Outro aspecto também abordado pelos autores é que a complexidade da regulação de preços e qualidade, especialmente sob assimetria de informação, requer um corpo técnico especializado. A delegação de poderes a uma agência independente e tecnicamente competente é um mecanismo para isolar essas decisões complexas da pressão política de curto prazo, mesmo porque este corpo técnico desenvolve seu trabalho a partir do que está definido na legislação e nos contratos e com base em metodologias objetivas que podem ser conflitantes com agendas eleitorais ou que podem desafiar interesses econômicos de outros agentes.

É esse corpo técnico independente que tem a missão de resistir às pressões políticas que buscam decisões que podem até ser populares no curto prazo, mas que são economicamente insustentáveis no longo prazo.

A discussão sobre prorrogação de concessões de distribuição de eletricidade tem sido afetada por ambos os aspectos e recentemente tem ocupado espaço na mídia. Diante da proximidade do calendário de concessões vincendas, algumas delas inclusive já prorrogadas, crescem as movimentações de alguns políticos para desafiar a legislação e a regulação buscando a criação de "bandeiras" com potencial de exploração populista-eleitoreira nas eleições de 2026, evento que já bate à porta.

O mote dos políticos é criar narrativas que os posicionam como "defensores dos consumidores" ou "advogados da população" questionando os critérios técnicos que disciplinam as prorrogações. Puro oportunismo, especialmente quando a própria Aneel tem deixado claro quais são os indicadores de desempenho operacional e econômico-financeiro - especificados na legislação, na regulação e nos contratos de concessão vigentes - que fazem com que a agência encaminhe (ou não) a recomendação da prorrogação da concessão para decisão final do Poder Concedente, representado pelo Ministério de Minas e Energia.

No caso da distribuição de eletricidade esse ataque oportunista às prorrogações é ainda mais absurdo porque um dos possíveis argumentos para ser contra a prorrogação seria questionar os níveis tarifários, níveis estes que têm sido permanentemente "desafiados" a cada quatro anos por meio de Revisões Tarifárias Periódicas que reposicionam as tarifas de todas as distribuidoras brasileiras com base em metodologias que têm incentivado as concessionárias a aumentar sua eficiência operacional e a compartilhar ganhos de produtividade com os consumidores.

É sempre bom lembrar que as metodologias tarifárias desenvolvidas pela Aneel foram submetidas ao escrutínio da sociedade por meio de múltiplas audiências públicas consolidadas ao longo de anos de trabalhos que envolveram milhares de "mãos virtuais" dos cidadãos, empresas, universidades e instituições que enviaram suas contribuições para o aprimoramento da regulação tarifária nacional.

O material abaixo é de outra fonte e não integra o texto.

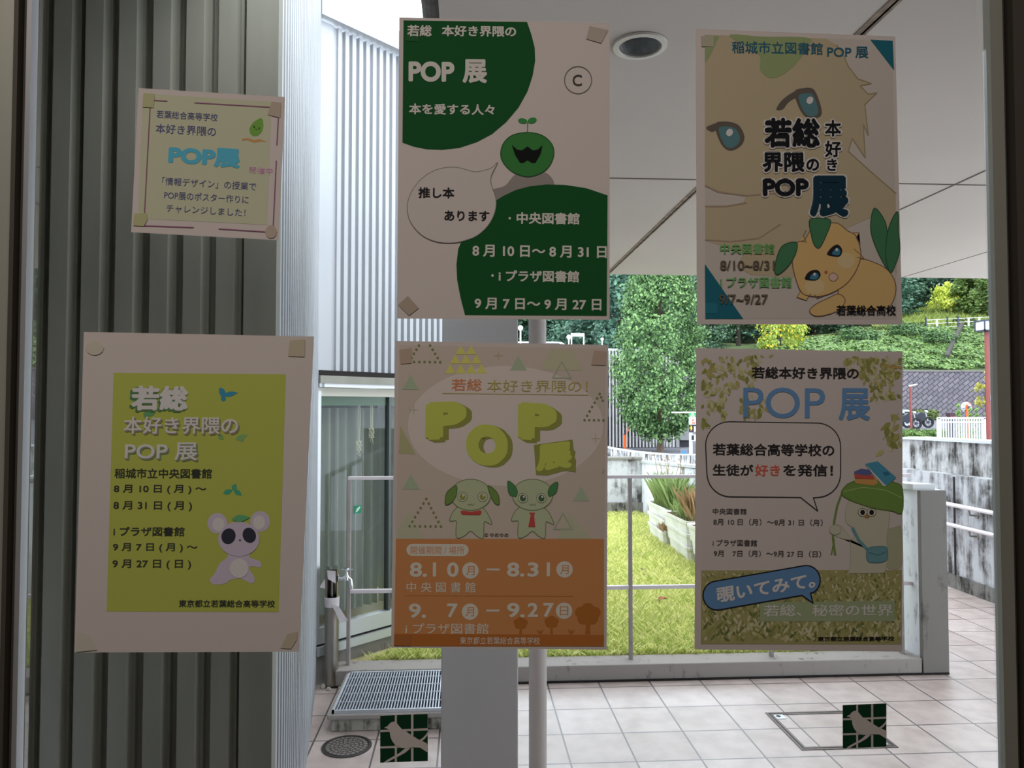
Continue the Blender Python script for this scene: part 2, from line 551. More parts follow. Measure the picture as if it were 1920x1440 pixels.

O ruído político chegou a tal nível que o próprio Ministro de Minas e Energia precisou vir a público e dar um sinal claro e firme: as análises da Aneel sobre prorrogação das concessões de distribuição precisam ser feitas de forma técnica e sem "politicagem". Afinal, o Decreto 12.068 que foi assinado pelo Presidente da República em junho de 2024 define claramente os critérios para balizar as prorrogações.

Não há espaço para improvisos ou vontades desse ou daquele ator político ou agente econômico. Há apenas indicadores objetivos e transparentes que precisam ser defendidos pelo corpo técnico da Aneel, um grupo de profissionais que merece nosso apoio para resistir às intensas pressões populistas que só aumentarão nos próximos meses e que provavelmente só diminuirão quando as urnas eleitorais forem fechadas no final de 2026.